-- Begin Information shown --
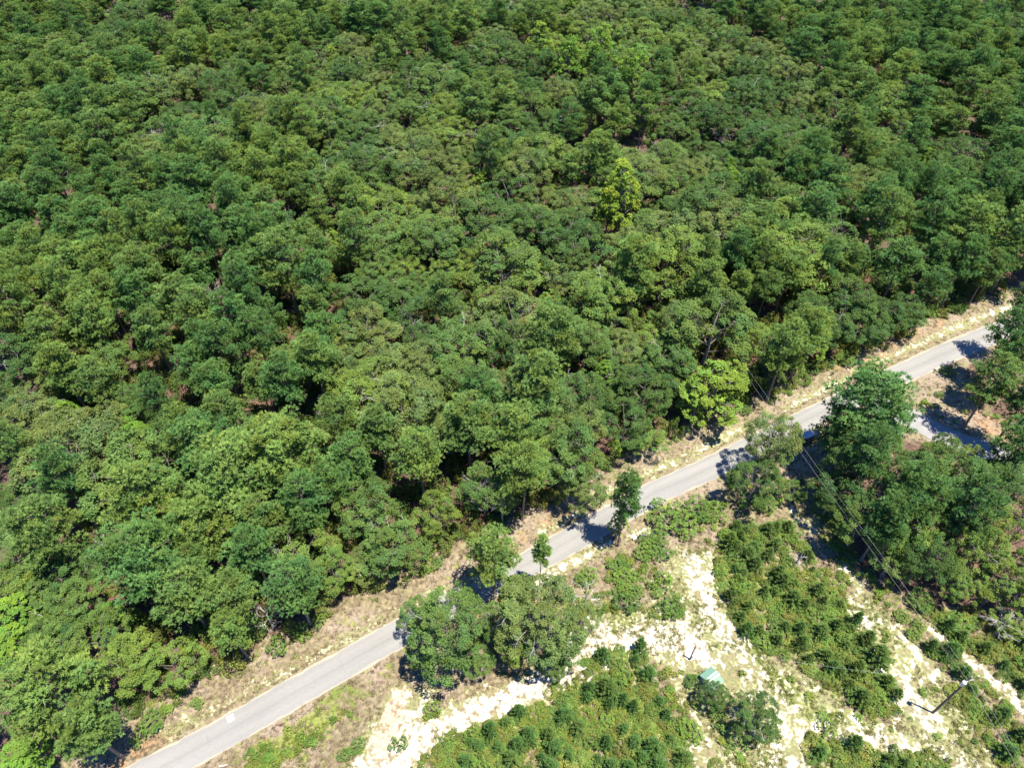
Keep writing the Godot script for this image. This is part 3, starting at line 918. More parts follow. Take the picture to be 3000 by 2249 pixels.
func forest() -> void:
	for m in [["the upper left corner", 0, 0], ["the upper right corner", 3000, 0], ["the left edge of the picture", 0, 1050], ["the right edge of the picture", 3000, 560], ["the top edge of the picture", 1500, 0]]:
		marks.append([m[0], Vector2(m[1], m[2])])
	var gaps := []
	for g in [[1262, 508, 3.5], [1128, 688, 3.0], [1375, 745, 2.6], [1058, 760, 2.0], [1275, 830, 2.2], [1330, 160, 4.0], [1580, 395, 3.0], [1960, 300, 3.5], [1000, 300, 2.0], [530, 300, 2.0], [1790, 600, 3.0], [1700, 260, 2.0], [640, 1000, 2.4]]:
		var p := am(g[0], g[1])
		gaps.append([p.x, p.z, g[2]])
	for g in gaps:
		taken.append(g)
	var kinds := noise(0.011, 91, 3)
	var tones := noise(0.022, 92, 3)
	var spots := []
	var step := 5.6
	var z := -28.0
	var row := 0
	while z > -345.0:
		var half := 24.0 + (-z) * 0.70 + 12.0
		var x := -half - fmod(row, 2) * step * 0.5
		while x < half:
			var p := Vector2(x + rng.randf_range(-2.5, 2.5), z + rng.randf_range(-2.5, 2.5))
			x += step
			var r := road_at(p.x, p.y)
			var d := r.x - r.y
			if r.x < 0 or d < 5.8:
				continue
			spots.append([p, d])
		z -= step * 0.9
		row += 1
	spots.sort_custom(func(a, b): return a[0].y > b[0].y)
	for s in spots:
		var p: Vector2 = s[0]
		var k := kinds.get_noise_2d(p.x, p.y) + rng.randf_range(-0.33, 0.33)
		var across := p.x / (24.0 - p.y * 0.70)            # -1 at the left edge, 1 at the right
		var pine := -0.02 + (0.3 if across < -0.35 else (0.28 if across > 0.42 else -0.24))
		var called := "pine_tree" if k < pine else "oak_tree"
		if called == "oak_tree" and rng.randf() < 0.045:
			called = "gum_tree"
		var h: float
		var rr: float
		var edge: float = smoothstep(7.0, 16.0, s[1])
		if called == "pine_tree":
			h = rng.randf_range(14.5, 24.0)
			rr = rng.randf_range(3.7, 6.2) * (h / 19.0)
		elif called == "oak_tree":
			h = rng.randf_range(9.0, 18.5)
			h = lerpf(minf(h, 11.0), h, edge)
			rr = h * rng.randf_range(0.36, 0.5)
			if rng.randf() < 0.12:
				h *= 0.6
				rr *= 0.7
		else:
			h = rng.randf_range(8, 15)
			rr = rng.randf_range(2.0, 3.2)
		if not clear_of(p.x, p.y, rr, 0.54):
			continue
		taken.append([p.x, p.y, rr])
		var tn := tones.get_noise_2d(p.x, p.y) * 1.3 + rng.randf_range(-0.42, 0.42) + (0.2 if across > 0.4 else 0.0)
		var tint := clampi(int((tn + 0.8) / 0.4), 0, 3)
		if called == "gum_tree":
			tint = 1 + int(rng.randf() < 0.65)
		var variant := rng.randi() % (4 if called == "gum_tree" else 6)
		var turn := rng.randf() * TAU
		var pos := Vector3(p.x, gh(p.x, p.y), p.y)
		var sc := seen_at(pos + UP * h * 0.7)
		var in_view: bool = sc.x > -60 and sc.x < 3060 and sc.y > -80 and sc.y < 2330
		if in_view and counted.get(called, 0) < 300:
			counted[called] = counted.get(called, 0) + 1
			var o := plant(called, variant, tint, pos, h, rr, turn, M[called.substr(0, called.find("_"))], "", {"pine_tree": "pine tree", "oak_tree": "oak tree", "gum_tree": "tree"}[called])
			noted.append([o, called, tint, sc])
		else:
			free_far[called].append([variant, tint, pos, h, rr, turn])

func far_trees() -> void:
	var names := {"pine_tree": ["distant_pine_trees", "mass of smaller pine crowns filling the far part of the wood"], "oak_tree": ["distant_oak_trees", "mass of smaller leafy oak crowns filling the far part of the wood"], "gum_tree": ["distant_gum_trees", "scattered yellow-green crowns in the far part of the wood"]}
	for called in free_far:
		var list: Array = free_far[called]
		if list.is_empty():
			continue
		var root := thing(names[called][0], names[called][1], "trees")
		root.set_meta("kind", "stuff")
		var mats: Array = M[called.substr(0, called.find("_"))]
		for v in 6:
			for t in mats.size():
				var some := list.filter(func(q): return q[0] == v and q[1] == t)
				if some.is_empty():
					continue
				var pr: Array = proto["%s%d" % [called, v]]
				for part in 2:
					var mm := MultiMesh.new()
					mm.transform_format = MultiMesh.TRANSFORM_3D
					mm.mesh = pr[part]
					mm.instance_count = some.size()
					for i in some.size():
						var q: Array = some[i]
						mm.set_instance_transform(i, Transform3D(Basis(UP, q[5]).scaled_local(Vector3(q[4] / pr[3], q[3] / pr[2], q[4] / pr[3])), q[2]))
					var o := MultiMeshInstance3D.new()
					o.name = "crowns" if part == 0 else "trunks"
					o.multimesh = mm
					o.material_override = mats[t] if part == 0 else M.bark
					root.add_child(o, true)

func scatter(called: String, label: String, category: String, mesh: Mesh, mat: Material, list: Array) -> void:      # list of [Transform3D, Color]
	var mm := MultiMesh.new()
	mm.transform_format = MultiMesh.TRANSFORM_3D
	mm.use_colors = true
	mm.mesh = mesh
	mm.instance_count = list.size()
	for i in list.size():
		mm.set_instance_transform(i, list[i][0])
		mm.set_instance_color(i, list[i][1])
	var o := MultiMeshInstance3D.new()
	o.name = numbered(called)
	o.multimesh = mm
	o.material_override = mat
	add_child(o)
	tag(o, label, category)
	o.set_meta("kind", "stuff")

func undergrowth() -> void:
	# bushes below the canopy
	var s := Soup.new()
	for i in 16:
		var d := rand_dir()
		d.y = absf(d.y)
		leaf_clump(s, Vector3(d.x * 1.1, 0.35 + d.y * 1.2, d.z * 1.1), 0.65, 34, 0.16, shade(Color(0.6, 0.78, 0.22), 0.8, 1.15, 0.1), d)
	var list := []
	var z := -30.0
	while z > -320.0:
		var half := 26.0 + (-z) * 0.68
		var x := -half
		var step := 3.0 if z > -150 else 4.6
		while x < half:
			var p := Vector2(x + rng.randf_range(-1.4, 1.4), z + rng.randf_range(-1.4, 1.4))
			x += step
			var r := road_at(p.x, p.y)
			var d := r.x - r.y
			if r.x < 0 or d < 5.4 or rng.randf() < 0.05:
				continue
			if field_at(p.x, p.y).a > 0.3 and p.y > GZ0:
				continue
			var k := rng.randf_range(0.14, 0.26)
			var h := rng.randf_range(0.7, 2.9)
			list.append([Transform3D(Basis(UP, rng.randf() * TAU).scaled_local(Vector3(rng.randf_range(0.6, 1.4), h, rng.randf_range(0.6, 1.4))), Vector3(p.x, gh(p.x, p.y), p.y)), Color(k * rng.randf_range(0.8, 1.3), k * 1.15, k)])
		z -= step
	scatter("forest_undergrowth", "low leafy undergrowth covering the floor of the wood", "undergrowth", s.mesh(), M.stuff, list)

	# tufts of grass and weeds on the open ground
	var t := Soup.new()
	for i in 22:
		var a := rng.randf() * TAU
		var b := Vector3(cos(a), 0, sin(a)) * rng.randf() * 0.22
		var d := Vector3(cos(a) * 0.7, rng.randf_range(0.5, 1.3), sin(a) * 0.7) * rng.randf_range(0.14, 0.3)
		var w := d.cross(UP).normalized() * 0.03
		t.tri(b - w, b + w, b + d, shade(Color(0.9, 0.9, 0.9), 0.75, 1.1))
	var tuft := t.mesh()
	var n1 := noise(0.07, 61, 3)
	var n2 := noise(0.25, 62, 2)
	var green := []
	var straw := []
	for i in 90000:
		var q := at(rng.randf_range(-60, 3060), rng.randf_range(850, 2290))
		if q.x < GX0 or q.x > GX1 or q.z < GZ0 or q.z > GZ1:
			continue
		var r := road_at(q.x, q.z)
		if absf(r.x) < r.y + rng.randf_range(0.0, 0.7) or drive_at(q.x, q.z) < 2.9:
			continue
		var f := field_at(q.x, q.z)
		if f.b < 0.4:
			continue
		var a := n1.get_noise_2d(q.x, q.z) + n2.get_noise_2d(q.x, q.z) * 0.6
		var near_road := 1.0 - smoothstep(2.0, 5.0, absf(r.x) - r.y)
		var want := f.g * 0.8 + a * 0.9 - maxf(f.r - 0.45, 0) * 0.55 - f.a * 0.5 - near_road * 0.35
		var pos := Vector3(q.x, gh(q.x, q.z), q.z)
		var basis := Basis(UP, rng.randf() * TAU).scaled_local(Vector3.ONE * rng.randf_range(0.5, 1.25))
		if want > rng.randf_range(0.12, 0.55):
			var k := rng.randf_range(0.75, 1.25)
			green.append([Transform3D(basis, pos), Color(0.19 * k * rng.randf_range(0.85, 1.3), 0.245 * k, 0.07 * k)])
		elif f.r < 0.45 + a * 0.3 and rng.randf() < 0.5:
			var k := rng.randf_range(0.7, 1.3)
			straw.append([Transform3D(basis, pos), Color(0.27 * k, 0.22 * k, 0.14 * k)])
	scatter("green_grass", "short green grass and weeds on the sandy clearing and verges", "grass", tuft, M.stuff, green)
	scatter("dry_grass", "dry straw-coloured grass on the verges and clearing", "grass", tuft, M.stuff, straw)
	# low growth between the young pines
	var fill := []
	for b in thickets.size():
		var poly: PackedVector2Array = thickets[b]
		var lo := Vector2(1e9, 1e9)
		var hi := -lo
		for p in poly:
			lo = lo.min(p)
			hi = hi.max(p)
		for i in int((hi.x - lo.x) * (hi.y - lo.y) * 0.85):
			var p := Vector2(rng.randf_range(lo.x, hi.x), rng.randf_range(lo.y, hi.y))
			if not inside(p, poly) or n1.get_noise_2d(p.x, p.y) < rng.randf_range(-0.5, 0.1):
				continue
			var k := rng.randf_range(0.2, 0.36)
			var w := rng.randf_range(0.25, 0.75)
			fill.append([Transform3D(Basis(UP, rng.randf() * TAU).scaled_local(Vector3(w, rng.randf_range(0.25, 0.8), w * rng.randf_range(0.7, 1.3))), Vector3(p.x, gh(p.x, p.y), p.y)), Color(k * rng.randf_range(0.85, 1.35), k * 1.12, k)])
	scatter("thicket_growth", "low bright green growth filling the gaps between young pines", "undergrowth", s.mesh(), M.stuff, fill)
	# leafy weeds along the verges
	var wd := Soup.new()
	for i in 5:
		var d := rand_dir()
		leaf_clump(wd, Vector3(d.x * 0.28, 0.18 + absf(d.y) * 0.2, d.z * 0.28), 0.24, 13, 0.1, shade(Color(0.85, 0.9, 0.75), 0.85, 1.1), UP)
	var weeds := []
	for i in 30000:
		var q := at(rng.randf_range(-60, 3060), rng.randf_range(870, 2290))
		if q.x < GX0 or q.x > GX1 or q.z < GZ0 or q.z > GZ1:
			continue
		var r := road_at(q.x, q.z)
		var d := absf(r.x) - r.y
		if d < 1.4 or drive_at(q.x, q.z) < 3.4:
			continue
		var f := field_at(q.x, q.z)
		if f.b < 0.4 or f.r > 0.5 or f.a > 0.6 or (inside(Vector2(q.x, q.z), open_sand) and rng.randf() < 0.9):
			continue
		var want := n1.get_noise_2d(q.x + 300, q.z) * 0.9 + f.g * 0.55 + (0.2 if d > 4.0 else -0.2)
		if want > rng.randf_range(0.22, 0.75):
			var k := rng.randf_range(0.65, 1.3)
			weeds.append([Transform3D(Basis(UP, rng.randf() * TAU).scaled_local(Vector3.ONE * rng.randf_range(0.6, 1.7)), Vector3(q.x, gh(q.x, q.z), q.z)), Color(0.19 * k * rng.randf_range(0.8, 1.3), 0.265 * k, 0.065 * k)])
	scatter("leafy_weeds", "knee-high leafy weeds scattered over the clearing and verges", "weeds", wd.mesh(), M.stuff, weeds)

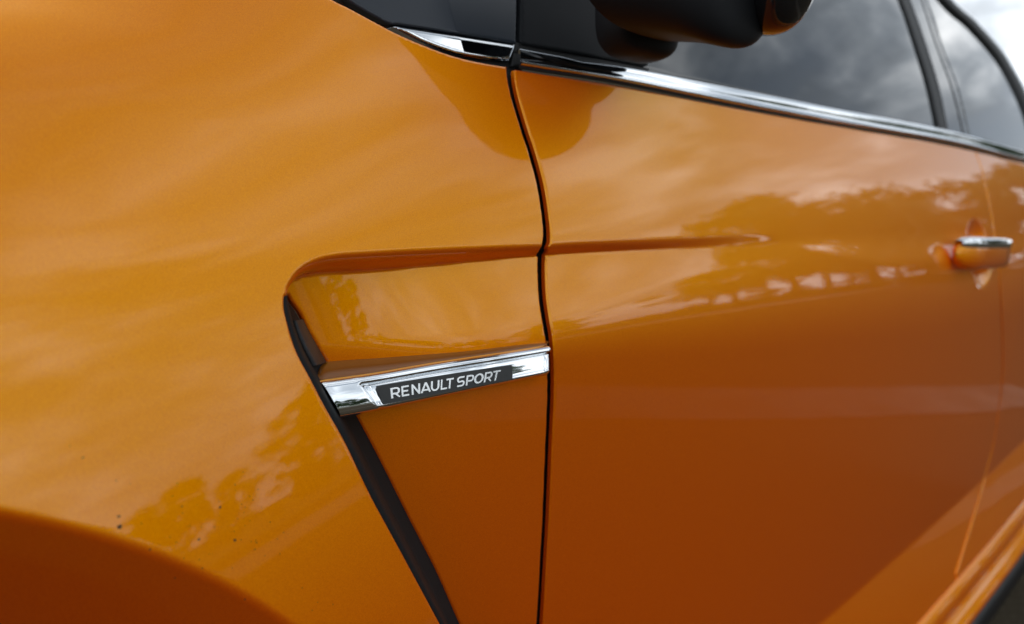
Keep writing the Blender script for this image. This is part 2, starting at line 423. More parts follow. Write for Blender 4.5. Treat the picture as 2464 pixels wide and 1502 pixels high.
fender = panel('front_fender', M['paint'], ladder((-1.0, -.32, .008), (-.32, .016, .00115)), ladder((.28, .56, .006), (.56, .99, .00125), (.99, 1.06, .005)), sdf_fender, Hskin, car)
DB = .285                                       # door bottom
def sdf_door(P):
    return np.minimum.reduce([gap_side(P, 'gap', GW, True), sd_top(P, 'belt') - .001, gap_side(P, 'seam', .0021, False), P[:, 1] - DB])
XZ['seam'] = np.vstack([[XZ['seam'][0, 0] - .002, 1.1], XZ['seam'], [XZ['seam'][-1, 0], .2]])
xs_d = ladder((-.035, .10, .00115), (.10, .35, .0022), (.35, 1.32, .004))
zs_d = ladder((.28, .56, .004), (.56, .975, .0016))
door = panel('front_door', M['paint'], xs_d, zs_d, sdf_door, Hskin, car)
def sdf_rdoor(P):
    return np.minimum.reduce([gap_side(P, 'seam', .0021, True), sd_top(P, 'belt') - .001, 2.1 - P[:, 0], P[:, 1] - DB])
rdoor = panel('rear_door', M['paint'], ladder((.85, 1.3, .005), (1.3, 2.11, .015)), ladder((.28, .975, .004)), sdf_rdoor, Hskin, car)
# dark inner structure behind the gaps
xi = ladder((-.22, .1, .008), (.1, 2.1, .03)); zi = ladder((.36, .95, .01))
def sdf_inner(P): return np.minimum.reduce([P[:, 1] - .37, sd_top(P, 'belt') + .004, P[:, 0] + .10, 2.05 - P[:, 0]])
panel('inner_structure', M['inner'], xi, zi, sdf_inner, lambda X, Z: HR(X, Z) - .010 - .03 * (np.hypot(X - SCOOP[0], Z - SCOOP[1]) < .09), car, roll=0, flange=0)

panel('gap_backing', M['inner'], ladder((-.07, .05, .006)), ladder((.90, .985, .006)), lambda P: np.minimum.reduce([P[:, 0] + .04, .04 - P[:, 0], P[:, 1] - .91, .975 - P[:, 1]]), lambda X, Z: Hb(X, Z) - .012, car, roll=0, flange=0)

def on(pxs, hf, extra=0.):
    q = solve(pxs, (lambda X, Z: hf(X, Z) + extra) if extra else hf, 24)
    return np.stack([q[:, 0], -(hf(q[:, 0], q[:, 1]) + extra), q[:, 1]], 1)

# ------------------------------------------------------------------ vent behind the wheel arch
n = 60
A = resamp(on(PX['slot'][4:], Hb, -.0018), n); B = resamp(on(PX['slotb'], HR, -.001), n)
Mi = on(PX['slotm'], lambda X, Z: .38 * Hb(X, Z) + .62 * HR(X, Z)); Mi = resamp(Mi, n)
A0 = A + [-.004, .004, 0]; B0 = B + [.004, .006, 0]
loft('vent_trim', [A0, A, .5 * (A + Mi) + [0, -.0012, 0], Mi], M['vent_black'], car)
loft('vent_backing', [A0 + [0, .004, 0], Mi + [0, .012, 0], B0 + [0, .006, 0]], M['inner'], car)
zc_ = on([(795, 878)], HR)[0, 2]; ki = int(np.argmin(np.abs(B[:, 2] - zc_)))
loft('vent_fin', [Mi[ki:], Mi[ki:] + [.0004, .0022, 0], .6 * Mi[ki:] + .4 * B[ki:] + [0, .003, 0], B[ki:], B0[ki:]], M['vent_black'], car)
up_ = [Mi[3:ki + 1] + [0, .001, 0], Mi[3:ki + 1] + [0, -.0006, 0], .75 * Mi[3:ki + 1] + .25 * B[3:ki + 1] + [0, -.0012, 0], .1 * Mi[3:ki + 1] + .9 * B[3:ki + 1] + [0, -.0008, 0], B[3:ki + 1] + [.001, .002, 0]]
loft('vent_insert', up_, M['black_satin'], car)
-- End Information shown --
◆ Written task
From the entries above, extract each line containing "writing".

◆ Output below
Keep writing the Godot script for this image. This is part 3, starting at line 918. More parts follow. Take the picture to be 3000 by 2249 pixels.
Keep writing the Blender script for this image. This is part 2, starting at line 423. More parts follow. Write for Blender 4.5. Treat the picture as 2464 pixels wide and 1502 pixels high.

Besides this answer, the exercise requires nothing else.